L’employeur d’un chauffeur-livreur représentant du personnel dans une entreprise de transport, de manutention et de stockage de matières dangereuses, fait une demande d’autorisation de licenciement pour faute de ce salarié auprès de l’inspecteur du travail, au motif que ce dernier a exercé son droit de retrait de façon abusive.
L’inspecteur du travail retient que l’exercice à deux reprises par le salarié représentant du personnel du droit de retrait sont des faits d’une gravité suffisante justifiant son licenciement et fait droit à la demande de l’employeur.
Le représentant du personnel saisit le Tribunal administratif et la Cour administrative d’appel afin de contester l’autorisation de son licenciement au motif que l’exercice de son premier droit de retrait était fondé sur l’existence d’un danger grave et imminent résultant du fait que son employeur n’avait pas mis à sa disposition un pull et un tee-shirt en complément de sa veste et de son pantalon de protection et que le deuxième était motivé par la circonstance que la tenue de protection mise à sa disposition était sale.
Sa demande est rejetée et il se pourvoit alors devant le Conseil d’État.
QUELLE EST LA SOLUTION DEGAGEE PAR LA COUR DE CASSATION ?
Le Conseil d’Etat précise en premier lieu qu’il appartenait à l’inspecteur du travail de rechercher si le représentant du personnel justifiait d’un motif raisonnable de penser que la situation de travail présentait un danger grave et imminent pour sa vie ou pour sa santé, pouvant justifier l’exercice d’un droit de retrait.
Puis, si ce n’était pas le cas, de vérifier que la faute commise par l’intéressé du fait de l’exercice abusive du droit de retrait était d’une gravité suffisante pour justifier son licenciement.
Le Conseil d’Etat retient à ce titre que les juges du fond exercent un entier contrôle sur l’appréciation portée par l’inspecteur du travail sur le respect des modalités d’exercice du droit d’alerte.

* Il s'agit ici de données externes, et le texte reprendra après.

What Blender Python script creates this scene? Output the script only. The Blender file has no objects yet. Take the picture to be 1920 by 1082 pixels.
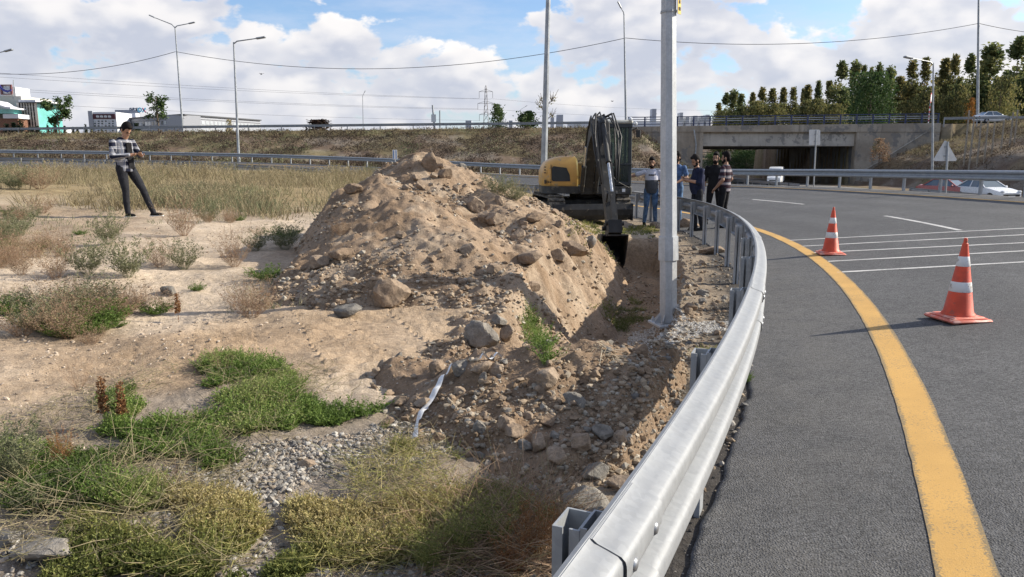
import bpy, math, random
import numpy as np
from mathutils import Vector, Matrix
R_ = math.radians
random.seed(7); rng = np.random.default_rng(11)
scene = bpy.context.scene
COL = scene.collection

# ------------------------------------------------------------------ camera
FPX, CZ = 1387.0, 1.6
PITCH = math.atan(241 / FPX)
cd = bpy.data.cameras.new('camera'); cam = bpy.data.objects.new('camera', cd); COL.objects.link(cam)
cd.sensor_width = 36; cd.lens = 36 * FPX / 1920; cd.clip_start = .05; cd.clip_end = 9000
cam.location = (0, 0, CZ); cam.rotation_euler = (math.pi / 2 - PITCH, 0, 0)
scene.camera = cam
# ------------------------------------------------------------------ light
SUN_EL, SUN_ROT = R_(29), R_(78)
SUN = np.array([math.cos(SUN_EL) * math.sin(SUN_ROT), math.cos(SUN_EL) * math.cos(SUN_ROT), math.sin(SUN_EL)])
ld = bpy.data.lights.new('sun', 'SUN'); ld.energy = 4.9; ld.angle = R_(.53); ld.color = (1, .915, .77)
sun = bpy.data.objects.new('sun', ld); COL.objects.link(sun)
sun.rotation_euler = Vector(SUN).to_track_quat('Z', 'Y').to_euler()
scene.view_settings.view_transform = 'Standard'; scene.view_settings.look = 'None'
scene.view_settings.gamma = 1; scene.view_settings.use_curve_mapping = False
scene.view_settings.exposure = .68
CLOUD_O = (7.9, 3.14, 7.12)
w = bpy.data.worlds.new('World'); scene.world = w; w.use_nodes = True

class NT:
    """tiny node-graph helper"""
    def __init__(s, tree): s.t = tree; tree.nodes.clear()
    def n(s, typ, **kw):
        nd = s.t.nodes.new(typ)
        for k, v in kw.items():
            if k.startswith('_'): setattr(nd, k[1:], v)
        for k, v in kw.items():
            if not k.startswith('_'):
                key = int(k[1:]) if k[0] == 'i' and k[1:].isdigit() else k.replace('__', ' ')
                s.put(nd.inputs[key], v)
        return nd
    def put(s, sock, v):
        if isinstance(v, bpy.types.NodeSocket): s.t.links.new(v, sock)
        elif isinstance(v, bpy.types.Node): s.t.links.new(v.outputs[0], sock)
        else:
            if isinstance(v, (tuple, list)) and len(v) == 3 and sock.type == 'RGBA': v = (*v, 1)
            sock.default_value = v
    def math(s, op, a, b=0.0, c=0.0, clamp=False):
        return s.n('ShaderNodeMath', _operation=op, _use_clamp=clamp, i0=a, i1=b, i2=c).outputs[0]
    def vm(s, op, a, b=(0, 0, 0)): return s.n('ShaderNodeVectorMath', _operation=op, i0=a, i1=b).outputs[0]
    def step(s, v, lo, hi, a=0.0, b=1.0):
        return s.n('ShaderNodeMapRange', _interpolation_type='SMOOTHSTEP', Value=v, From__Min=lo, From__Max=hi, To__Min=a, To__Max=b).outputs[0]
    def mix(s, f, a, b, mode='MIX'):
        nd = s.t.nodes.new('ShaderNodeMix'); nd.data_type = 'RGBA'; nd.blend_type = mode
        s.put(nd.inputs[0], f); s.put(nd.inputs[6], a); s.put(nd.inputs[7], b); return nd.outputs[2]
    def noise(s, vec, scale, detail=4.0, rough=.55, dist=0.0):
        return s.n('ShaderNodeTexNoise', Vector=vec, Scale=scale, Detail=detail, Roughness=rough, Distortion=dist).outputs[0]

g = NT(w.node_tree)
out = g.n('ShaderNodeOutputWorld'); bg = g.n('ShaderNodeBackground', Strength=.1)
g.t.links.new(bg.outputs[0], out.inputs[0])
sky = g.n('ShaderNodeTexSky', _sky_type='NISHITA', _sun_disc=False, _sun_elevation=SUN_EL, _sun_rotation=SUN_ROT, _air_density=1.0, _dust_density=1.2, _ozone_density=1.5)
d = g.n('ShaderNodeTexCoord').outputs['Generated']
sx = g.n('ShaderNodeSeparateXYZ', Vector=d)
el = sx.outputs[2]
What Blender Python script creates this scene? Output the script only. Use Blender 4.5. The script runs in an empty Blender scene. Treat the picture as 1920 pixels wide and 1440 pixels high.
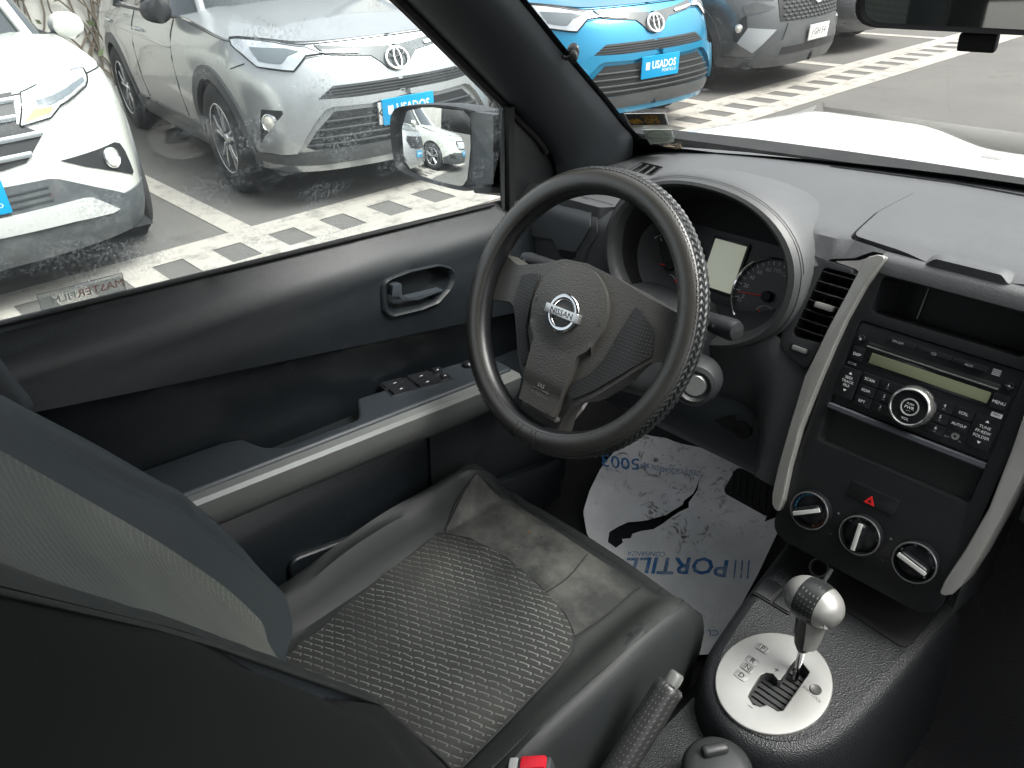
import bpy, bmesh, math, random
from mathutils import Vector as V3, Matrix
from mathutils.geometry import delaunay_2d_cdt
random.seed(7)
sc = bpy.context.scene
COL = sc.collection
rad = math.radians
# ------------------------------------------------------------------ camera
# car frame: x to the right, y forward, z up, z = 0 on the asphalt
CR = ((0.6853111, 0.72706907, -0.04146398),
      (0.35584735, -0.38399897, -0.8520079),
      (-0.63539072, 0.56913562, -0.52188436))
CC = V3((0.2589, -0.7422, 1.569)); CF = 1441.0
cam = bpy.data.cameras.new('camera')
cam.sensor_width = 36.0; cam.lens = 36.0 * CF / 1920.0
cam.clip_start = 0.02; cam.clip_end = 500.0
camo = bpy.data.objects.new('camera', cam); COL.objects.link(camo)
camo.matrix_world = Matrix(((CR[0][0], -CR[1][0], -CR[2][0], CC.x),
                            (CR[0][1], -CR[1][1], -CR[2][1], CC.y),
                            (CR[0][2], -CR[1][2], -CR[2][2], CC.z), (0, 0, 0, 1)))
sc.camera = camo
# ------------------------------------------------------------------ sky, sun, exposure
SUN_EL, SUN_AZ = rad(58), rad(60)          # azimuth from +y towards +x
w = bpy.data.worlds.new('World'); sc.world = w; w.use_nodes = True
nt = w.node_tree; nt.nodes.clear()
sky = nt.nodes.new('ShaderNodeTexSky'); sky.sky_type = 'NISHITA'; sky.sun_disc = False
sky.sun_elevation = SUN_EL; sky.sun_rotation = SUN_AZ
sky.air_density = 1.0; sky.dust_density = 8.0; sky.ozone_density = 1.0
bg = nt.nodes.new('ShaderNodeBackground'); bg.inputs['Strength'].default_value = 0.15
wo = nt.nodes.new('ShaderNodeOutputWorld')
ovc = nt.nodes.new('ShaderNodeHueSaturation'); ovc.inputs['Saturation'].default_value = .22     # overcast: a nearly white sky
nt.links.new(sky.outputs[0], ovc.inputs['Color']); nt.links.new(ovc.outputs[0], bg.inputs[0]); nt.links.new(bg.outputs[0], wo.inputs[0])
sl = bpy.data.lights.new('sun', 'SUN'); sl.energy = 0.9; sl.angle = rad(35); sl.color = (1, .96, .9)
so = bpy.data.objects.new('sun', sl); COL.objects.link(so)
sdir = V3((math.sin(SUN_AZ) * math.cos(SUN_EL), math.cos(SUN_AZ) * math.cos(SUN_EL), math.sin(SUN_EL)))
so.rotation_euler = sdir.to_track_quat('Z', 'Y').to_euler(); so.location = (0, 0, 30)
sc.view_settings.view_transform = 'Standard'; sc.view_settings.look = 'None'
sc.view_settings.exposure = 1.75; sc.view_settings.gamma = 1.0
sc.render.engine = 'CYCLES'
sc.cycles.max_bounces = 10; sc.cycles.diffuse_bounces = 4; sc.cycles.glossy_bounces = 4
sc.cycles.transparent_max_bounces = 24; sc.cycles.caustics_reflective = False; sc.cycles.caustics_refractive = False
sc.cycles.use_denoising = True
sc.cycles.sample_clamp_indirect = 6.0

# ------------------------------------------------------------------ helpers
def ray(px, py):
    a, b = (px - 960) / CF, (py - 720) / CF
    return V3([CR[0][i] * a + CR[1][i] * b + CR[2][i] for i in range(3)])
def un(px, py, ax, v):
    d = ray(px, py); i = 'xyz'.index(ax); return CC + d * ((v - CC[i]) / d[i])
def pln(px, py, O, N):
    d = ray(px, py); return CC + d * ((V3(O) - CC).dot(N) / d.dot(N))
def rh(px, py, g, t0=.3, t1=2.2, n=140):
    """first crossing of g(point) = 0 along the sight line"""
    d = ray(px, py); a = t0; ga = g(CC + d * a)
    for k in range(1, n + 1):
        b = t0 + (t1 - t0) * k / n; gb = g(CC + d * b)
        if ga * gb <= 0:
            for _ in range(40):
                m = .5 * (a + b); gm = g(CC + d * m)
                if ga * gm <= 0: b = m
                else: a, ga = m, gm
            return CC + d * (.5 * (a + b))
        a, ga = b, gb
    raise ValueError('no hit %s %s' % (px, py))
class Fr:
    """a plane: origin, U right, V up, N out"""
    def __init__(s, O, U, V, N=None):
        s.O, s.U, s.V = V3(O), V3(U).normalized(), V3(V).normalized()
        s.N = V3(N) if N is not None else s.U.cross(s.V)
    def p(s, u, v, n=0.0): return s.O + s.U * u + s.V * v + s.N * n
    def px(s, x, y, n=0.0):
        q = pln(x, y, s.O + s.N * n, s.N) - s.O; return (q.dot(s.U), q.dot(s.V))
    def at(s, u, v, n=0.0, rot=0.0):
        c, k = math.cos(rot), math.sin(rot)
        return Fr(s.p(u, v, n), s.U * c + s.V * k, s.V * c - s.U * k, s.N)
def lean(O, deg):
    t = rad(deg); return Fr(O, (1, 0, 0), (0, math.sin(t), math.cos(t)))
FLAT = Fr((0, 0, 0), (1, 0, 0), (0, 1, 0))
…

Dans cette affaire, les juges du fond avaient estimé, dans un premier temps, que le salarié n’avait pas de motif raisonnable de penser être exposé à l’existence d’un danger grave et imminent. Puis, dans un second temps, ils ont considéré que l’utilisation abusive à deux reprises de son droit de retrait, combinée à son refus de venir travailler une journée sans motif légitime, était suffisamment grave pour justifier le licenciement pour faute du salarié protégé.
Le Conseil d’Etat retient que n’est donc pas fondée la demande du salarié en annulation de la décision de l’inspection du travail autorisant son licenciement, dès lors que ses manquements, qui se sont succédé sur une courte période, étaient constitutifs d’un ensemble de fautes d’une gravité suffisante pour justifier la rupture de son contrat de travail.